Внутренняя речь в романе отделена от речи повествователя графически тремя звездочками и оформленной лесенкой. В каждой главе речь повествователя и внутренняя речь героев занимают равное место (по 8-10 страниц). В каждой из глав внутренняя речь героев чередуется. Главы 1, 3, 5, 7, 9, 11, 13, 15 включают внутреннюю речь Кости, а главы 2, 4, 6, 8, 10, 12, 14 -внутреннюю речь Ани. В основном это монологическая внутренняя речь, обращенная к самому себе (Аня), и диалогическая внутренняя речь (разговор с мысленным собеседником у Кости).

Смысловая функция внутренней речи героев - раскрытие процесса психологического изменения героев от депрессии, раздражения к обретению спокойствия и радости, причем у Кости это происходит путем размышления, а у Ани -путем чувствования. Данные линии постижения своего я в мире заданы в первой главе романа в хронотопе повествователя (диалог между героями):

«- Может, тебе поможет, если ты опять будешь что-нибудь собирать? - сказала Аня.

Это был давний диалог, реплики в нём были редкими, раз в несколько дней, но Костя понял.

- Смех? - пожал плечами он.

Раньше Костя всё время что-нибудь коллекционировал: то винные этикетки, то люки (фотографировал, когда ездил на международные конференции), но чаще

всего - что-нибудь нематериальное, например, ошибки и описки.

- Анекдоты?

- Нет, сам смех. Вот эти две дамы смеялись, их смех -экспонат коллекции.

- Мне кажется, вокруг нас мало кто смеётся.

- Можно из прошлого всякий смех вспомнить, - сказал Костя уже нехотя. На самом деле ему не хотелось ничего собирать, а про смех он предложил так просто.

- Да какая разница, что. Главное, чтобы ты не думал без конца эти мысли.

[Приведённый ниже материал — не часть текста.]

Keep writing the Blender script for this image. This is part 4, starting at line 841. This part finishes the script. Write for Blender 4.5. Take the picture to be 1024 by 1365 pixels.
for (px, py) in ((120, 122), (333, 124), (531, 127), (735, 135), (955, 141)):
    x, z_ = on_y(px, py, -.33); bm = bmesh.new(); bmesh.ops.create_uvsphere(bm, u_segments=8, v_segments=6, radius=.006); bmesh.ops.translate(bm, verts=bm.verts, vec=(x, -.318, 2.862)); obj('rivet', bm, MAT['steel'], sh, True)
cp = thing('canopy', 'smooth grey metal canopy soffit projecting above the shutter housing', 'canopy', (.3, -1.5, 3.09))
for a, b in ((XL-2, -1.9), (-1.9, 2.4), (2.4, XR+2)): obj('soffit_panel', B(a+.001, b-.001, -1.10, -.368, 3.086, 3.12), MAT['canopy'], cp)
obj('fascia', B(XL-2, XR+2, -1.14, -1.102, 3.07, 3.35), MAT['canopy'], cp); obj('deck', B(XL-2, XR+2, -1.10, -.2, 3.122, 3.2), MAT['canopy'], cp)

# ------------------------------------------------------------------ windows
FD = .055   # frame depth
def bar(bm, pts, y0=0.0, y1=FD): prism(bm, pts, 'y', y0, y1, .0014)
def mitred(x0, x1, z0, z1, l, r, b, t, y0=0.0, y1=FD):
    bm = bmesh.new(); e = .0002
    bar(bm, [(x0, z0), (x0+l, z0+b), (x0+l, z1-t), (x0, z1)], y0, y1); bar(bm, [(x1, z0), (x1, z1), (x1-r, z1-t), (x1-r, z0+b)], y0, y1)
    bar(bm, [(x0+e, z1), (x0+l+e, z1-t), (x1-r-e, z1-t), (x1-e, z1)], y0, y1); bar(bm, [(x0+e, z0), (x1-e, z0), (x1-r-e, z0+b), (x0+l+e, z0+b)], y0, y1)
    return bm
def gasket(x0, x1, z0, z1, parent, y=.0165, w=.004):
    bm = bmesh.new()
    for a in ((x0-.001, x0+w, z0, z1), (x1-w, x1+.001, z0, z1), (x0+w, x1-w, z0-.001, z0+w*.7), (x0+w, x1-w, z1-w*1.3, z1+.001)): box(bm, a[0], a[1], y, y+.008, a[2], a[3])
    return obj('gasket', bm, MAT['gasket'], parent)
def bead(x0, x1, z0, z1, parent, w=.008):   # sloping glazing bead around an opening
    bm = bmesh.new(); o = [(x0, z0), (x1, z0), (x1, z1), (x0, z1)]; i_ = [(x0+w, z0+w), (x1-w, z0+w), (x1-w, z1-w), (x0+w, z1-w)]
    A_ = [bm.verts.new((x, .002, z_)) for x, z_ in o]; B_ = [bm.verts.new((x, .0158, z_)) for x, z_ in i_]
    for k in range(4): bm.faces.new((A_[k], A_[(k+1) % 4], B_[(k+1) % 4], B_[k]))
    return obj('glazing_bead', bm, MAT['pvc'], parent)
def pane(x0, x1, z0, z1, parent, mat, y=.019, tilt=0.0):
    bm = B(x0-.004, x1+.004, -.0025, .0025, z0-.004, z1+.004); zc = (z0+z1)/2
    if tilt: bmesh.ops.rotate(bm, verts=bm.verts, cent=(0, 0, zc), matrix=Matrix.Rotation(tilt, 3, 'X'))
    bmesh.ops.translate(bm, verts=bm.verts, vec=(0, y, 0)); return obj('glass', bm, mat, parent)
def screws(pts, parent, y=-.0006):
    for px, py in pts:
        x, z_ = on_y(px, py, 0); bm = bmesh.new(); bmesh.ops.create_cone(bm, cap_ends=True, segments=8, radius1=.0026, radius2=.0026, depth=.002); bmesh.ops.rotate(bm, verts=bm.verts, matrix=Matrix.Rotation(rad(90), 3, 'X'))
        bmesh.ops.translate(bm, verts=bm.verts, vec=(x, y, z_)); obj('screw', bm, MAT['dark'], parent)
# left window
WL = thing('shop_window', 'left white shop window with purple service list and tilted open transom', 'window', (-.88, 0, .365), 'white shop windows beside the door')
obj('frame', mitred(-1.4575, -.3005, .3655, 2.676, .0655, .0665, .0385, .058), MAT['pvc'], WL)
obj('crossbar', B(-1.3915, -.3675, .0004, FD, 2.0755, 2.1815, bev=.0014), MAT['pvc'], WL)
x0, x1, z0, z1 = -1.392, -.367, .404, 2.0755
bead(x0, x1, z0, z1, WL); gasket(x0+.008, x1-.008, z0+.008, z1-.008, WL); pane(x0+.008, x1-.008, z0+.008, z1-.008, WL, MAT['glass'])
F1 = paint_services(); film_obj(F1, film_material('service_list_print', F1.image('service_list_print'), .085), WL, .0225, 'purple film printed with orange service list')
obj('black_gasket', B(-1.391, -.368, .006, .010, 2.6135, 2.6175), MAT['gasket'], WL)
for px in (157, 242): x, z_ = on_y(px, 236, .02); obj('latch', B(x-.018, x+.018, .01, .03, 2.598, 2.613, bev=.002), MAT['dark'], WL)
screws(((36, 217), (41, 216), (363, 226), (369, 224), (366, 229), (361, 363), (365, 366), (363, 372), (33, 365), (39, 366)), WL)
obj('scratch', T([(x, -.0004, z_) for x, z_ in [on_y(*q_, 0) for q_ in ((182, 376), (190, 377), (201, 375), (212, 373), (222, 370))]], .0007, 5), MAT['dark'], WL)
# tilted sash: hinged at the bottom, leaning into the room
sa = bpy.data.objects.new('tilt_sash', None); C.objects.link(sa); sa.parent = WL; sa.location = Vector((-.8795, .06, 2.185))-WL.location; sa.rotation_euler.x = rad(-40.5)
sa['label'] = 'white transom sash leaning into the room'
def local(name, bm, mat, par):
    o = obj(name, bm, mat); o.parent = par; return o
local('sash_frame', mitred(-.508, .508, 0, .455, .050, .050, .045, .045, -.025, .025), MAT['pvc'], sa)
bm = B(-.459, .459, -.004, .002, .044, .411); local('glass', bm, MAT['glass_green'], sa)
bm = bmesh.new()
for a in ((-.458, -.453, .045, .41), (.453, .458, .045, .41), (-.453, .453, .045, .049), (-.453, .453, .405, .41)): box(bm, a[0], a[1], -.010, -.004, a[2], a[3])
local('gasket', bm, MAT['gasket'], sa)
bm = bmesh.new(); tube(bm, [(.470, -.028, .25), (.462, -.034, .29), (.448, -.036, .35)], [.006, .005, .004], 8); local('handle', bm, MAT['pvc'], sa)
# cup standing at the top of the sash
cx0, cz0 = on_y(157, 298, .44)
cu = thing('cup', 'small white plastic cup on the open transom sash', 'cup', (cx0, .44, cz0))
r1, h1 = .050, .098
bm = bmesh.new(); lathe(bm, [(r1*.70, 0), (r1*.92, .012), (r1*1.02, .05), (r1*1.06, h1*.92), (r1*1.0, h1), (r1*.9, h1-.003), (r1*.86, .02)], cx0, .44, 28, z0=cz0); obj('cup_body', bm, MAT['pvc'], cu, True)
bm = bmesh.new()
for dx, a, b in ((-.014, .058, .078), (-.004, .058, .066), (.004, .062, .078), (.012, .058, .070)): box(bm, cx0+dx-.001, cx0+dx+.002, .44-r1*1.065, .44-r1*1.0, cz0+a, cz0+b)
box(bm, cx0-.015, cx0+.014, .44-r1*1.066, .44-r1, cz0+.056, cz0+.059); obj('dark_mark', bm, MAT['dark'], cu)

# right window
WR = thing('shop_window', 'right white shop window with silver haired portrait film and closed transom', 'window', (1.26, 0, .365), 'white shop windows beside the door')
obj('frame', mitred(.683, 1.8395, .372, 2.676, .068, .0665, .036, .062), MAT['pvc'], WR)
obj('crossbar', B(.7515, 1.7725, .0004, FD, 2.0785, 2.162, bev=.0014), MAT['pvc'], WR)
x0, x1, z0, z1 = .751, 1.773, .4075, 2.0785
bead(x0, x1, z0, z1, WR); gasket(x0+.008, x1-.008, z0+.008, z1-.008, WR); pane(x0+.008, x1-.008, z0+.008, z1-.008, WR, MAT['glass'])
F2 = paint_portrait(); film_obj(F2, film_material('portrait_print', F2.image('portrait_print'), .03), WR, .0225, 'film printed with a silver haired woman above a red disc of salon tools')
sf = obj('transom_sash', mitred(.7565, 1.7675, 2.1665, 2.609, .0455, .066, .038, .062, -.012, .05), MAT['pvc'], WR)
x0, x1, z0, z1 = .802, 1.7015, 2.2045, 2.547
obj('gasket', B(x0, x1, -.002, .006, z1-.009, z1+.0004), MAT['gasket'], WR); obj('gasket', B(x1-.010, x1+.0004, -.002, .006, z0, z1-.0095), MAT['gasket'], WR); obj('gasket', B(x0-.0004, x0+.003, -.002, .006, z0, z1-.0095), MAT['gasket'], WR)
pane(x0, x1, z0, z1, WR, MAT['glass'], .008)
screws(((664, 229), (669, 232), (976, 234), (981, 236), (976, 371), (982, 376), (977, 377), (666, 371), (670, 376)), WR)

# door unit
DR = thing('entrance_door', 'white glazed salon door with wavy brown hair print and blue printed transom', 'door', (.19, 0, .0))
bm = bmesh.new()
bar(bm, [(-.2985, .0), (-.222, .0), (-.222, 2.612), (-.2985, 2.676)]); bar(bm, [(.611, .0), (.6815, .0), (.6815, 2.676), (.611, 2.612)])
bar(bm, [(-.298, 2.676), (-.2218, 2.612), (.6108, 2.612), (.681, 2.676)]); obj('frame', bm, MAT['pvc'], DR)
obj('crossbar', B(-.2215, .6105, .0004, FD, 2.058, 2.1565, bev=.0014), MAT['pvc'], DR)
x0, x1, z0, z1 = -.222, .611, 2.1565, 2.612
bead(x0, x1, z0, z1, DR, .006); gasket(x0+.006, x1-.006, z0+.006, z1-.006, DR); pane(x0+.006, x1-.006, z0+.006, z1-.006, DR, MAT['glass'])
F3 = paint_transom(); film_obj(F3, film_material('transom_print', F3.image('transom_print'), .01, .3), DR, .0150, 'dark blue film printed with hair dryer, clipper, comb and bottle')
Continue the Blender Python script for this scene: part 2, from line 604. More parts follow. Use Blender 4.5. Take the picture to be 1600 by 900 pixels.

- Да я и не без конца, - сказал Костя. - Я только иногда. Ты же тоже говорила, что думаешь про что-то, про что не хочешь думать.

- Не совсем, - возразила Аня. - Я говорила только, что я чувствую, как будто я в тупике. Чувствую, а не думаю» (11-12).

Основная функция внутренней речи Кости -осмысление себя на фоне других, при этом Костя ощущает свою отстраненность, занимает позицию наблюдателя как по отношения к себе, так и другим, он не умеет выражать чувства, но остро их ощущает. Из речи повествователя читатель узнает, что у Кости была «такая привычка: мысленно останавливаться на всём происходящем ещё раз, а лучше даже несколько раз, а попутно вспоминать то, что происходило когда-то» (46). Главными точками его воспоминаний становятся описание моментов самоидентификации, которые произошли в прошлом на фоне какого-то случая. Так, Костя размышляет о своей неспособности выразить чувства:

«Костя частенько думал о том

как бы ему сказать Маше о своём чувстве

но тут он справедливо прозревал системную ошибку

нельзя говорить целому человеку

о чувстве к его частям

Костя чувствовал, что если говорить честно

он отделял Машу от её тела, от частей её тела

её природу - от неё самой

он не мог сказать о своём чувстве» (22).

Он фиксирует свою неспособность разделить общие чувства со всеми:

«и только Костя нет ни тогда, ни сейчас

он не смеялся тогда и сейчас не смеётся и никто этого не видел, не замечал» (23)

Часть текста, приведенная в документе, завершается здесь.